### Instruction
The material below holds a span beginning at the line with "were 2048x1536 pixels." and ending at the line with "M['blackp'], t, bevel=.003)". Quote that span exactly, both ends included, and only that span.

### Provided material
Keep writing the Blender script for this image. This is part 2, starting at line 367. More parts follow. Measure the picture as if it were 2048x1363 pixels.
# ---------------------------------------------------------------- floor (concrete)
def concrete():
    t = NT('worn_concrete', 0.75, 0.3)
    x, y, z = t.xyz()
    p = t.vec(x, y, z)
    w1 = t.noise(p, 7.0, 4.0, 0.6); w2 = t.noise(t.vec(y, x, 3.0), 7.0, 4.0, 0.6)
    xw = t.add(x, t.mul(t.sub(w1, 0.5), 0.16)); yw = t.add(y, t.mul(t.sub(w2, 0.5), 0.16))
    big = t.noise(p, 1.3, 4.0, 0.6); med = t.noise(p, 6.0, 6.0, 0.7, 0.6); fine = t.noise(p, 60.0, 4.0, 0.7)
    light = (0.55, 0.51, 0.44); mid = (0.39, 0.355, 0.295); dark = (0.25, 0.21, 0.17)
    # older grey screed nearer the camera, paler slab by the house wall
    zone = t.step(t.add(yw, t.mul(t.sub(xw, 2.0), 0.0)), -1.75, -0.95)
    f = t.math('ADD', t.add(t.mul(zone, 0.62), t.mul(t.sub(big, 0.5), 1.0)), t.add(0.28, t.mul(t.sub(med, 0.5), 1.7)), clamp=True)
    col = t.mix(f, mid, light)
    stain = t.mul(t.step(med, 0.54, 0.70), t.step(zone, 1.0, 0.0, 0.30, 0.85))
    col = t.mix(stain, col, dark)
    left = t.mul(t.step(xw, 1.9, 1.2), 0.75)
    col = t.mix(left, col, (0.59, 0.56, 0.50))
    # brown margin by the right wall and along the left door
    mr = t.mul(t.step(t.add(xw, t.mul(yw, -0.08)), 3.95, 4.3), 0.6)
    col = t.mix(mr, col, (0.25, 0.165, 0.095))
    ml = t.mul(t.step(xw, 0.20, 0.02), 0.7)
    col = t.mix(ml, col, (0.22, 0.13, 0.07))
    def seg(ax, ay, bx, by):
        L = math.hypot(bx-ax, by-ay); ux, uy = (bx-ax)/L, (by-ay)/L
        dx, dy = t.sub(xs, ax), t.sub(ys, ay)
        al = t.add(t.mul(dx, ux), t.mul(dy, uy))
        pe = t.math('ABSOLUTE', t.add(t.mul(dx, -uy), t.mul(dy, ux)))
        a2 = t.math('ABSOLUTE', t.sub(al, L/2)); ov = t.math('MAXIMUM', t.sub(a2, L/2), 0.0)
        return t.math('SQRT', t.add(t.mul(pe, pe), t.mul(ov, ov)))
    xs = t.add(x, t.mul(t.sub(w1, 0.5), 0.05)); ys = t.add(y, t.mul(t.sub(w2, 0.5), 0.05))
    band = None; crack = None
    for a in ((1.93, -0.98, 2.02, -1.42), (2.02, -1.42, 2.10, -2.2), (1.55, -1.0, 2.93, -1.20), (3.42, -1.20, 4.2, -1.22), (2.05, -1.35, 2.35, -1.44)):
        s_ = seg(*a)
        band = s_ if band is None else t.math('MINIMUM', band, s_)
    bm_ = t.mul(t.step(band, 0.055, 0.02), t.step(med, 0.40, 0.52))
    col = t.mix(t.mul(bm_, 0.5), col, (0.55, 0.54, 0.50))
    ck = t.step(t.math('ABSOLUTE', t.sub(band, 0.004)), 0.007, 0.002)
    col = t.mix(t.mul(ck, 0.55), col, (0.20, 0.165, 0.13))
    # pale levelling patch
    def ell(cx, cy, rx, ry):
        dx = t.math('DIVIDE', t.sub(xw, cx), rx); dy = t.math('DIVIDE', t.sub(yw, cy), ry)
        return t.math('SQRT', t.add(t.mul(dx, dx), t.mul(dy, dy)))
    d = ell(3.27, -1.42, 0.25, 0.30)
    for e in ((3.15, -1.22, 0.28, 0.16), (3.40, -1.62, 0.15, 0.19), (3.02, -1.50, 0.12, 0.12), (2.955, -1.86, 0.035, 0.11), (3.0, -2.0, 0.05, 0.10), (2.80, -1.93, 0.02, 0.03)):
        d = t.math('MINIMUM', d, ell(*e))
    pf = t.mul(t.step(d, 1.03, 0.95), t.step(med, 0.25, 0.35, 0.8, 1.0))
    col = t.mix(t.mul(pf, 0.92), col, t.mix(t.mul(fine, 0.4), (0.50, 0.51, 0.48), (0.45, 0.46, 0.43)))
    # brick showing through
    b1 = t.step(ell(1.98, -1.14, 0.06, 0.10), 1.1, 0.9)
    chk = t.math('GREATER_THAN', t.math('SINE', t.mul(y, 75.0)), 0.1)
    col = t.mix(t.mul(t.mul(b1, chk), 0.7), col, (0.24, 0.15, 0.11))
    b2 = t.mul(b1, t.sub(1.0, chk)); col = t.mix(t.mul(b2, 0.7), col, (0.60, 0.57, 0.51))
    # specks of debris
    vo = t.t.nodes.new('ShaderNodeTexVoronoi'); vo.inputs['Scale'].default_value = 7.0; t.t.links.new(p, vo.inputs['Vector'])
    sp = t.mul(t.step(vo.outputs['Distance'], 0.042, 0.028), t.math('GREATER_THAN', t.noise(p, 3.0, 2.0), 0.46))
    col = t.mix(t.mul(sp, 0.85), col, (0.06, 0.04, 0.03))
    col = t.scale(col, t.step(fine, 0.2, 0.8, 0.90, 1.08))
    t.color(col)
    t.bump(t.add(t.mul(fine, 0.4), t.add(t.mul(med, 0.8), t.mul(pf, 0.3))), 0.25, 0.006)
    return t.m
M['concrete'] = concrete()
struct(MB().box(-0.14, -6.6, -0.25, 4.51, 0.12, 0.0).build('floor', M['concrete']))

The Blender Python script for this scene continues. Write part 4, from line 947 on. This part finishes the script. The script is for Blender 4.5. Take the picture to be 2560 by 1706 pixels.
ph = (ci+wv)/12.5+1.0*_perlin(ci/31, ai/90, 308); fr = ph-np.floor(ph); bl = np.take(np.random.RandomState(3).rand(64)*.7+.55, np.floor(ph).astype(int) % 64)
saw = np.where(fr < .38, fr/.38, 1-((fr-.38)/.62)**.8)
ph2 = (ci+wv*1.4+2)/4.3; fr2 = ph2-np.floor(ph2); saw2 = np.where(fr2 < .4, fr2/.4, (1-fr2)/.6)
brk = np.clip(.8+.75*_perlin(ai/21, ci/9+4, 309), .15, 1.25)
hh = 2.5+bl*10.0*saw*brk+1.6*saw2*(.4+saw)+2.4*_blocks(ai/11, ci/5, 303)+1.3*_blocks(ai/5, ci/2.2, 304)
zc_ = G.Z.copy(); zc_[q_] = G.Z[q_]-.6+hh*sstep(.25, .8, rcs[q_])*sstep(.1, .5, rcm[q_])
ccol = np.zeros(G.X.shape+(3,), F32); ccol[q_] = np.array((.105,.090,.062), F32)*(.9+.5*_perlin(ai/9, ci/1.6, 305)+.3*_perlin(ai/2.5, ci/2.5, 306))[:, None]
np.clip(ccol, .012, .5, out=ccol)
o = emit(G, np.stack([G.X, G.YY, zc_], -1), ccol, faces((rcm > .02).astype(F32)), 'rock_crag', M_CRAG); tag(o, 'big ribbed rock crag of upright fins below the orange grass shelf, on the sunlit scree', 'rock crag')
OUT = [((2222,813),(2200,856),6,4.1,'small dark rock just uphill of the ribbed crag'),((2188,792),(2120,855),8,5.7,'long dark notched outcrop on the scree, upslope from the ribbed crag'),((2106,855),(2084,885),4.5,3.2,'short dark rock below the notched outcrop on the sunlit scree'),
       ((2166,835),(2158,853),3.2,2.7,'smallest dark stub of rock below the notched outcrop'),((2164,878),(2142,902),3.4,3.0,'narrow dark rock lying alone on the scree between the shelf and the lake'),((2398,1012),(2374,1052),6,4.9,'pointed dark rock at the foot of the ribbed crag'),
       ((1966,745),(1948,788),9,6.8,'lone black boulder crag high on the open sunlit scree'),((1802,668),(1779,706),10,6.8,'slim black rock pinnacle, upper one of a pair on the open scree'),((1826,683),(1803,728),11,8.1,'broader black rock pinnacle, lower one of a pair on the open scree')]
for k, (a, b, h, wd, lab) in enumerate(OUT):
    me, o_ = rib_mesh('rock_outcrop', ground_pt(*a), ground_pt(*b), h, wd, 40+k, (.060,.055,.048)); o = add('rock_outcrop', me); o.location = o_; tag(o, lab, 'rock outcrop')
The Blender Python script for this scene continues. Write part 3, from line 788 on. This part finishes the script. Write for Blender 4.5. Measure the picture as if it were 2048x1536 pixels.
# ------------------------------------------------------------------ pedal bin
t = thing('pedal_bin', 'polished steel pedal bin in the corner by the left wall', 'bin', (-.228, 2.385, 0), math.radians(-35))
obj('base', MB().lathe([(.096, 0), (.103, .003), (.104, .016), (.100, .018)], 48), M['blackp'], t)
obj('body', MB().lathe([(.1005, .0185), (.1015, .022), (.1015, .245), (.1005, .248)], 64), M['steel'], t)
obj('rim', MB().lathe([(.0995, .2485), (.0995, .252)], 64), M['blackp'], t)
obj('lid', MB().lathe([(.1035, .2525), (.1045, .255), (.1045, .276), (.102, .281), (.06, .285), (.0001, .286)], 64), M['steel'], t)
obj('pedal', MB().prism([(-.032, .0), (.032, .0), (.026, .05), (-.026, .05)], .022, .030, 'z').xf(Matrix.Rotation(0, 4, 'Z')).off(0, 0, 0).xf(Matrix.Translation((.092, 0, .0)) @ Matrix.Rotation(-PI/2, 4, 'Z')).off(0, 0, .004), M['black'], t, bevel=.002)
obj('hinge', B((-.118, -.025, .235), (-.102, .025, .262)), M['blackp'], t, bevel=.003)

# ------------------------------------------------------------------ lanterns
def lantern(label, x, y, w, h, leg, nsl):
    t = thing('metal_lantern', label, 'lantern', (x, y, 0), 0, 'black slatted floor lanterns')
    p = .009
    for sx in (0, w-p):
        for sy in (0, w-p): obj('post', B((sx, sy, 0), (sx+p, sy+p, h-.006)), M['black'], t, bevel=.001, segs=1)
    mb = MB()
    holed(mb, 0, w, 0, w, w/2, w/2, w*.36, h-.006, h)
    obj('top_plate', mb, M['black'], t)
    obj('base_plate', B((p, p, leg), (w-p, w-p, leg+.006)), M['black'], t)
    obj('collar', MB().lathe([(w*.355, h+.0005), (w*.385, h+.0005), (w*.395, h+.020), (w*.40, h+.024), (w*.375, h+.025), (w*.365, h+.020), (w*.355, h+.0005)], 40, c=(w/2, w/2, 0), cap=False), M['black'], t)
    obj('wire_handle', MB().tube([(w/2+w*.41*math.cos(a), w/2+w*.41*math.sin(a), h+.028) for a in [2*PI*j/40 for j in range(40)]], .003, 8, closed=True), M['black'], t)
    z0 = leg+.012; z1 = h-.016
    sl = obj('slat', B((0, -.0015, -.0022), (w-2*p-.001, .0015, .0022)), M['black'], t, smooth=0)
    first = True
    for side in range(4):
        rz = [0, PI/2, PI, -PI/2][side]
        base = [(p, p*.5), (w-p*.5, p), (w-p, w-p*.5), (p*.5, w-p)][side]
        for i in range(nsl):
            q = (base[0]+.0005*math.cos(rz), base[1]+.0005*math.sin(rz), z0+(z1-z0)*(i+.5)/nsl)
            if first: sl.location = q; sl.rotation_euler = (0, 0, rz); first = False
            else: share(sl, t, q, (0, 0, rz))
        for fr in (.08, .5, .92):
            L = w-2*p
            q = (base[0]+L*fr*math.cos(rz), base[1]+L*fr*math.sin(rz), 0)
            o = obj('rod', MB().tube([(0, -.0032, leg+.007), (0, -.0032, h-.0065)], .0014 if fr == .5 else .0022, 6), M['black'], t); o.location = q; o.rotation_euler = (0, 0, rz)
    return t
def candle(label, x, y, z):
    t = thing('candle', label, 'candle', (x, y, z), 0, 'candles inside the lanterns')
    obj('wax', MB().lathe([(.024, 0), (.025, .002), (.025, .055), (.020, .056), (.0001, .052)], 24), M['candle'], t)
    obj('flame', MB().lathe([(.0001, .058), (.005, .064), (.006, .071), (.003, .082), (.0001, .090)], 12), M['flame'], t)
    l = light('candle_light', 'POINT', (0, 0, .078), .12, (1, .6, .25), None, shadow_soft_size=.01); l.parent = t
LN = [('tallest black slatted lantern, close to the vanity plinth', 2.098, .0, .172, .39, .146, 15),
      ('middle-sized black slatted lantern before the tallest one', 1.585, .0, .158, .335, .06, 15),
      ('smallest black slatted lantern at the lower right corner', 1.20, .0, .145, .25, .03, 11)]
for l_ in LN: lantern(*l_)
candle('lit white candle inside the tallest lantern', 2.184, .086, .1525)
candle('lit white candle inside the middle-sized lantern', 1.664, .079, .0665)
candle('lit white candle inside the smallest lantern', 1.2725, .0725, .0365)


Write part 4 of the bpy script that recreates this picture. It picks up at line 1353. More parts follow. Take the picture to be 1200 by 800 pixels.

### The output
The Blender Python script for this scene continues. Write part 3, from line 788 on. This part finishes the script. Write for Blender 4.5. Measure the picture as if it were 2048x1536 pixels.
# ------------------------------------------------------------------ pedal bin
t = thing('pedal_bin', 'polished steel pedal bin in the corner by the left wall', 'bin', (-.228, 2.385, 0), math.radians(-35))
obj('base', MB().lathe([(.096, 0), (.103, .003), (.104, .016), (.100, .018)], 48), M['blackp'], t)
obj('body', MB().lathe([(.1005, .0185), (.1015, .022), (.1015, .245), (.1005, .248)], 64), M['steel'], t)
obj('rim', MB().lathe([(.0995, .2485), (.0995, .252)], 64), M['blackp'], t)
obj('lid', MB().lathe([(.1035, .2525), (.1045, .255), (.1045, .276), (.102, .281), (.06, .285), (.0001, .286)], 64), M['steel'], t)
obj('pedal', MB().prism([(-.032, .0), (.032, .0), (.026, .05), (-.026, .05)], .022, .030, 'z').xf(Matrix.Rotation(0, 4, 'Z')).off(0, 0, 0).xf(Matrix.Translation((.092, 0, .0)) @ Matrix.Rotation(-PI/2, 4, 'Z')).off(0, 0, .004), M['black'], t, bevel=.002)
obj('hinge', B((-.118, -.025, .235), (-.102, .025, .262)), M['blackp'], t, bevel=.003)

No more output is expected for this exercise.